*The exercise*
It is required that the lines from the top of the listing through the line with "C = sc.collection" be reproduced exactly, excluding pictures.

*Raw data*
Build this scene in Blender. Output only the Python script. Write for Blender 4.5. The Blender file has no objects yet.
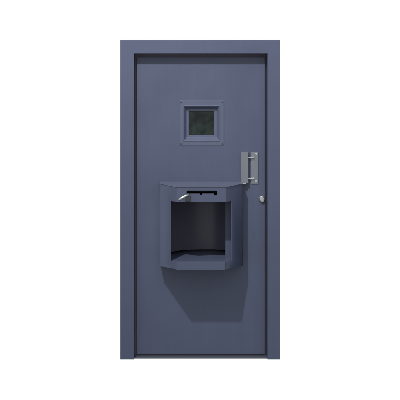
import bpy, bmesh, math, random
from mathutils import Vector, Matrix
from mathutils.geometry import tessellate_polygon
random.seed(4)
sc = bpy.context.scene
C = sc.collection

# ------------------------------------------------------------------ units
# U = real size of one measured unit (the door set is 2.13 m tall = 320 units).
# X right, Z up, Y away from the viewer; the face of the door leaf is Y = 0.
U = 1/150.0
def X(u): return (u-200.0)*U           # horizontal measure -> metres
def Z(v): return (357.7-v)*U           # height measure (v grows downwards) -> metres
def D(d): return -d*U                  # distance proud of the leaf -> metres

# ------------------------------------------------------------------ materials
def nodes(name):
    m = bpy.data.materials.new(name); m.use_nodes = True
    nt = m.node_tree
    return m, nt, nt.nodes['Principled BSDF'], nt.nodes, nt.links

def paint(name, col, rough=.42, spec=.5, bump=.06, var=.07):
    m, nt, b, N, L = nodes(name)
    tc = N.new('ShaderNodeTexCoord')
    big = N.new('ShaderNodeTexNoise'); big.inputs['Scale'].default_value = 2.3; big.inputs['Detail'].default_value = 5
    L.new(tc.outputs['Object'], big.inputs['Vector'])
    mp = N.new('ShaderNodeMapping'); mp.inputs['Scale'].default_value = (38, 38, 2.2)
    L.new(tc.outputs['Object'], mp.inputs['Vector'])
    st = N.new('ShaderNodeTexNoise'); st.inputs['Scale'].default_value = 1.0; st.inputs['Detail'].default_value = 3
    L.new(mp.outputs['Vector'], st.inputs['Vector'])
    add = N.new('ShaderNodeMath'); add.operation = 'ADD'
    L.new(big.outputs['Fac'], add.inputs[0])
    mul = N.new('ShaderNodeMath'); mul.operation = 'MULTIPLY'; mul.inputs[1].default_value = .35
    L.new(st.outputs['Fac'], mul.inputs[0]); L.new(mul.outputs[0], add.inputs[1])
    r = N.new('ShaderNodeMapRange'); r.inputs['From Min'].default_value = .4; r.inputs['From Max'].default_value = .95
    r.inputs['To Min'].default_value = 1-var; r.inputs['To Max'].default_value = 1+var
    L.new(add.outputs[0], r.inputs['Value'])
    vm = N.new('ShaderNodeVectorMath'); vm.operation = 'SCALE'; vm.inputs[0].default_value = col
    L.new(r.outputs['Result'], vm.inputs['Scale'])
    L.new(vm.outputs['Vector'], b.inputs['Base Color'])
    rr = N.new('ShaderNodeMapRange'); rr.inputs['From Min'].default_value = .3; rr.inputs['From Max'].default_value = .7
    rr.inputs['To Min'].default_value = rough-.05; rr.inputs['To Max'].default_value = rough+.08
    L.new(big.outputs['Fac'], rr.inputs['Value']); L.new(rr.outputs['Result'], b.inputs['Roughness'])
    fine = N.new('ShaderNodeTexNoise'); fine.inputs['Scale'].default_value = 300; fine.inputs['Detail'].default_value = 2
    L.new(tc.outputs['Object'], fine.inputs['Vector'])
    wav = N.new('ShaderNodeTexNoise'); wav.inputs['Scale'].default_value = 5; wav.inputs['Detail'].default_value = 2
    L.new(tc.outputs['Object'], wav.inputs['Vector'])
    b2 = N.new('ShaderNodeBump'); b2.inputs['Strength'].default_value = .035; b2.inputs['Distance'].default_value = .01
    L.new(wav.outputs['Fac'], b2.inputs['Height'])
    bp = N.new('ShaderNodeBump'); bp.inputs['Strength'].default_value = bump; bp.inputs['Distance'].default_value = .001
    L.new(fine.outputs['Fac'], bp.inputs['Height']); L.new(b2.outputs['Normal'], bp.inputs['Normal'])
    L.new(bp.outputs['Normal'], b.inputs['Normal'])
    b.inputs['Specular IOR Level'].default_value = spec
    return m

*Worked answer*
Build this scene in Blender. Output only the Python script. Write for Blender 4.5. The Blender file has no objects yet.
import bpy, bmesh, math, random
from mathutils import Vector, Matrix
from mathutils.geometry import tessellate_polygon
random.seed(4)
sc = bpy.context.scene
C = sc.collection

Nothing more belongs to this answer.